Uneven plastic deformation behavior of high-strength cast aluminum alloy tube in multi-pass hot power backward spinning

Abstract

Uneven plastic deformation plays an important role in the multi-pass hot power backward spinning of high-strength cast aluminum alloy tube, which can lead to defects produced such as crack, bulge, and bell mouth if it is controlled improperly. To predict and control the uneven plastic deformation, a 3D coupled thermo-mechanical FE model of the process was built under the ABAQUS/Explicit environment. And several key techniques, such as loading trajectory, heat boundary condition treating, and material properties definition, are solved. Then the uneven deformation behavior in the process was analyzed systematically. The results show the following: (1) The variations of stress, strain, and temperature are produced, firstly, in the spinning zone and then move toward the tube bottom with the roller during spinning process. (2) In the spun zone, the temperatures of inner and outer surfaces of the tube are similar, while in the ring zone contacted with the roller, the temperature decreases gradually from the inner surface of the tube to the outer surface.
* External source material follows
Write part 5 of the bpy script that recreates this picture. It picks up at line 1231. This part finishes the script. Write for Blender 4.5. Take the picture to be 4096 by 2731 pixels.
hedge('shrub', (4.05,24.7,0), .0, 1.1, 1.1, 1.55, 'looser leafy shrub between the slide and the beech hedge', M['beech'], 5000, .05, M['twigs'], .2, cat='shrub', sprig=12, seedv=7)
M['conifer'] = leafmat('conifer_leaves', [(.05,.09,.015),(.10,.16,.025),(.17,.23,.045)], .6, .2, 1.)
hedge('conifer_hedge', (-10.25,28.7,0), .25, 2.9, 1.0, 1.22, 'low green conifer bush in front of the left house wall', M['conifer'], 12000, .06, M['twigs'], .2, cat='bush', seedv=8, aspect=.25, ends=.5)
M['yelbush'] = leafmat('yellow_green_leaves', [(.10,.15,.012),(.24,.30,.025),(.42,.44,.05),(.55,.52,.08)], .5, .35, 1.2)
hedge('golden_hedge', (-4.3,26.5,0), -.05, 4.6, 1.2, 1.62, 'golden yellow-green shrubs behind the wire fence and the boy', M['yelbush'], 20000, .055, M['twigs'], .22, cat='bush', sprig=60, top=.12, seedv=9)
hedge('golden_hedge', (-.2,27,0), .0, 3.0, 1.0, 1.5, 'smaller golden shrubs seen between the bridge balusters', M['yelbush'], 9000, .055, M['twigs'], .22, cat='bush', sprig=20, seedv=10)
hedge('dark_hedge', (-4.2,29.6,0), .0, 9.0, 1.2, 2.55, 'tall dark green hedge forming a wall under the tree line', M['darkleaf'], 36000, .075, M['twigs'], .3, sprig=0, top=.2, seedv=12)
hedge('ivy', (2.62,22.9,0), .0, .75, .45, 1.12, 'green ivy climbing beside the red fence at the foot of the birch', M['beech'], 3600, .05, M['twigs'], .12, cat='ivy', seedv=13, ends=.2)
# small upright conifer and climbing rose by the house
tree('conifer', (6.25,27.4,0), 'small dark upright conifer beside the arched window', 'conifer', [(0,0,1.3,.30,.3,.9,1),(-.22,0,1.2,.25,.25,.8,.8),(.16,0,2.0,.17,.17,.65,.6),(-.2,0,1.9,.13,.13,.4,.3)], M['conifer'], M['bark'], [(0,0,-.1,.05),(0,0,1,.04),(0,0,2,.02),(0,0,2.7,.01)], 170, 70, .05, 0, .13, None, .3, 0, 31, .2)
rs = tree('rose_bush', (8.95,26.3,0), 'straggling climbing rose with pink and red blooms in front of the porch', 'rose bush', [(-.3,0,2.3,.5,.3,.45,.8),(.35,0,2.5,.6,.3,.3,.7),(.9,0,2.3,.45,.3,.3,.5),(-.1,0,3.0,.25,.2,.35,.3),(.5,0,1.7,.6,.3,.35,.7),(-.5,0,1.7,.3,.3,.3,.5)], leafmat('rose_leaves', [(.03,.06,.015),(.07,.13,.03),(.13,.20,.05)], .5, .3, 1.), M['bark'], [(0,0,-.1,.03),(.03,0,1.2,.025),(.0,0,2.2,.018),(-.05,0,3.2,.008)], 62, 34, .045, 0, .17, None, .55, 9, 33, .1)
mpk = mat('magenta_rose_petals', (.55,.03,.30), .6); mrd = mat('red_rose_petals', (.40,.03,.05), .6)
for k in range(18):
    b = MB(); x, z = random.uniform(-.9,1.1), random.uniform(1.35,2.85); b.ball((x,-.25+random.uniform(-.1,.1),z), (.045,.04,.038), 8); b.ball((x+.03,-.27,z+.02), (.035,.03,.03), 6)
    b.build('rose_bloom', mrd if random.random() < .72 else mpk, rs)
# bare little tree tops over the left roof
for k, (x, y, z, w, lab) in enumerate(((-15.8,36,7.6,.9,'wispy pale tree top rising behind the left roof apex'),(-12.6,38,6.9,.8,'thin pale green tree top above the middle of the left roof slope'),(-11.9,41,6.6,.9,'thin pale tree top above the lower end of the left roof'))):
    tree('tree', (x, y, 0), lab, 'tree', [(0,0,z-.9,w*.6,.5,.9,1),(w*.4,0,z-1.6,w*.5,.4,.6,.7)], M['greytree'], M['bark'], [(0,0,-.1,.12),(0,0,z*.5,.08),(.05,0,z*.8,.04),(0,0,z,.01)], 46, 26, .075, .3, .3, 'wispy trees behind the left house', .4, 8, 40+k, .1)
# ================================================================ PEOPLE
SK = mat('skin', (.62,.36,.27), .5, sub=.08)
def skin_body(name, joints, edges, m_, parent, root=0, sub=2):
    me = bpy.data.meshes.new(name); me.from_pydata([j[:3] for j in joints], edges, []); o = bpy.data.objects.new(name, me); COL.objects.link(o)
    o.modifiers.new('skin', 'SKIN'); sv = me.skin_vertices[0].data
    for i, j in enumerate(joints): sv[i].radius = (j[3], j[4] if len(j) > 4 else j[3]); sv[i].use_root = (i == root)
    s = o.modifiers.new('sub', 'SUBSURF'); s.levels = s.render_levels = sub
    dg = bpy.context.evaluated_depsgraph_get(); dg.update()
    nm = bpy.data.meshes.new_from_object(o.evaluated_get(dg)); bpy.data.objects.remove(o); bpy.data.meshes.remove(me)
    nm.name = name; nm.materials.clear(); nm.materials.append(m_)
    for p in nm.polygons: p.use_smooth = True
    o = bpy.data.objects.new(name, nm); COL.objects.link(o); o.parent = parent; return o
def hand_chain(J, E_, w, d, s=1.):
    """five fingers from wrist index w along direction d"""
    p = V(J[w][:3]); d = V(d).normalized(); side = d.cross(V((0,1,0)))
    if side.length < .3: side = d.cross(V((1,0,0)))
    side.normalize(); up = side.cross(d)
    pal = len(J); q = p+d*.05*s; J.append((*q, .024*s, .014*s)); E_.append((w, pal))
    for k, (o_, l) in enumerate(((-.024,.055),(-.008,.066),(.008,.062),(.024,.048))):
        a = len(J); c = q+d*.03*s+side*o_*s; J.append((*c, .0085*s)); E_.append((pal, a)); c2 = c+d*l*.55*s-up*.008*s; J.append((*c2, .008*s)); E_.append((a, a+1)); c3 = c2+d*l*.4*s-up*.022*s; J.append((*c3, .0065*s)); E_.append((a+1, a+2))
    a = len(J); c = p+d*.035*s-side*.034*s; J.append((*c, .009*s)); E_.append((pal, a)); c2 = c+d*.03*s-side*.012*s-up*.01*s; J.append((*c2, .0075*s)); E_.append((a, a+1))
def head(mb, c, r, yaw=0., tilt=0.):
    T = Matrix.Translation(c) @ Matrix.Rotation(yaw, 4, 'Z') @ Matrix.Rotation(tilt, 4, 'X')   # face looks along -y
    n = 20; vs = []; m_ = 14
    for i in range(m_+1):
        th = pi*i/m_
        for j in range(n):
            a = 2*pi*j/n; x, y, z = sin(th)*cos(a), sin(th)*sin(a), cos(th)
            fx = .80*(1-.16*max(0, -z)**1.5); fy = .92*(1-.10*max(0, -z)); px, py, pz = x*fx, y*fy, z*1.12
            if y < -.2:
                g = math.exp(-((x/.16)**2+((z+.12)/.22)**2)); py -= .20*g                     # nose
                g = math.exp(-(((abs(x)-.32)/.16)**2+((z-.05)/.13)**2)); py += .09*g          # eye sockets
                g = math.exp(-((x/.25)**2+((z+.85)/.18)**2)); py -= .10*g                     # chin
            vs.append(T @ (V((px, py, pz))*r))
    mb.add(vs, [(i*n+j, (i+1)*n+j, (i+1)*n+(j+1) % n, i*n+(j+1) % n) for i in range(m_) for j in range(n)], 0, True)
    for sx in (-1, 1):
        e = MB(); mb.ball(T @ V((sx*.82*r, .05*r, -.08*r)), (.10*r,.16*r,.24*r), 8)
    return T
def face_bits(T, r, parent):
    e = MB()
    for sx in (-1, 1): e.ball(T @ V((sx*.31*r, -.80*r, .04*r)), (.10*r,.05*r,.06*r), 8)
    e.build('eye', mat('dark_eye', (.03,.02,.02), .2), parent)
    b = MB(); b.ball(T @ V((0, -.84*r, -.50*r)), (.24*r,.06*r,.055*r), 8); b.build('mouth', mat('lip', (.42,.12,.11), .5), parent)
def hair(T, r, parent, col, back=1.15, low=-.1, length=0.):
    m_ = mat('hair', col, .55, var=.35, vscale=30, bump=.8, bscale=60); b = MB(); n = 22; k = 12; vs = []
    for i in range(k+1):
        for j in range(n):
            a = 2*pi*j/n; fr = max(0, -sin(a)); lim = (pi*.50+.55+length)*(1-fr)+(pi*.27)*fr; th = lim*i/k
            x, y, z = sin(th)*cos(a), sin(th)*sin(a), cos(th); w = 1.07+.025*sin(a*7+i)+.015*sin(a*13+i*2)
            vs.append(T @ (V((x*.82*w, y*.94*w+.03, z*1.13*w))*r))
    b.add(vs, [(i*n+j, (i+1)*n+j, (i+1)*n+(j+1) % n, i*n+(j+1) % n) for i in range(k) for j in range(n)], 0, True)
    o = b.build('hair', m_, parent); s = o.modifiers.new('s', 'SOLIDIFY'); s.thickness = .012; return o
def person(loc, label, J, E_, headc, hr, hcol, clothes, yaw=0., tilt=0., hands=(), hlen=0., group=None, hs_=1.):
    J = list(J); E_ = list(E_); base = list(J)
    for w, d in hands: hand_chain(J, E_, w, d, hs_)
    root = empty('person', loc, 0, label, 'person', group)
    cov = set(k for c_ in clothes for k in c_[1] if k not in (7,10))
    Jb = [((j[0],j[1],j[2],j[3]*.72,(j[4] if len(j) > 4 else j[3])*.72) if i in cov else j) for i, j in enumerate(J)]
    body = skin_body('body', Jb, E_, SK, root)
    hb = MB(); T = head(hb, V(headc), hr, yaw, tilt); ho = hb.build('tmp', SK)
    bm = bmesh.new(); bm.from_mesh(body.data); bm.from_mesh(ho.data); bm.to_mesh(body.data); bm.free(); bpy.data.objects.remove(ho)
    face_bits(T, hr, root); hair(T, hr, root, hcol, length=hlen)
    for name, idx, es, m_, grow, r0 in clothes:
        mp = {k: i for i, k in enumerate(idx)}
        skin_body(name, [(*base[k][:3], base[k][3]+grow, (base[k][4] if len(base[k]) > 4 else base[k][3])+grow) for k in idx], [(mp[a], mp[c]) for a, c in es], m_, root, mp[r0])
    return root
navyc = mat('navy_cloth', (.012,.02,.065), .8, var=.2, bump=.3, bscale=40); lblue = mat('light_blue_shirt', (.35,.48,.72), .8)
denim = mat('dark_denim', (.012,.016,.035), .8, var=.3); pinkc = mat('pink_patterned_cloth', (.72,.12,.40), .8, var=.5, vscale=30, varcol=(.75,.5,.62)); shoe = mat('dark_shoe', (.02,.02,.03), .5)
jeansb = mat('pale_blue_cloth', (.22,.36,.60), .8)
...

And a higher temperature zone with a ring-shaped is produced gradually in the contact zone between the tube and roller. (3) The maximum equivalent strain increases with the process of the tube spinning while fluctuation is produced in the maximum equivalent stress. The equivalent strain of inner surface of the tube is larger than that of the outer surface in the spun zone. And the maximum temperature is produced in the early spinning stage of the each pass. (4) In the spun zone, the axial, tangential stresses and axial, normal strains are much larger than normal stress and circumferential strain, respectively. And triaxial states of stress and strain exist in the spinning zone of the tube.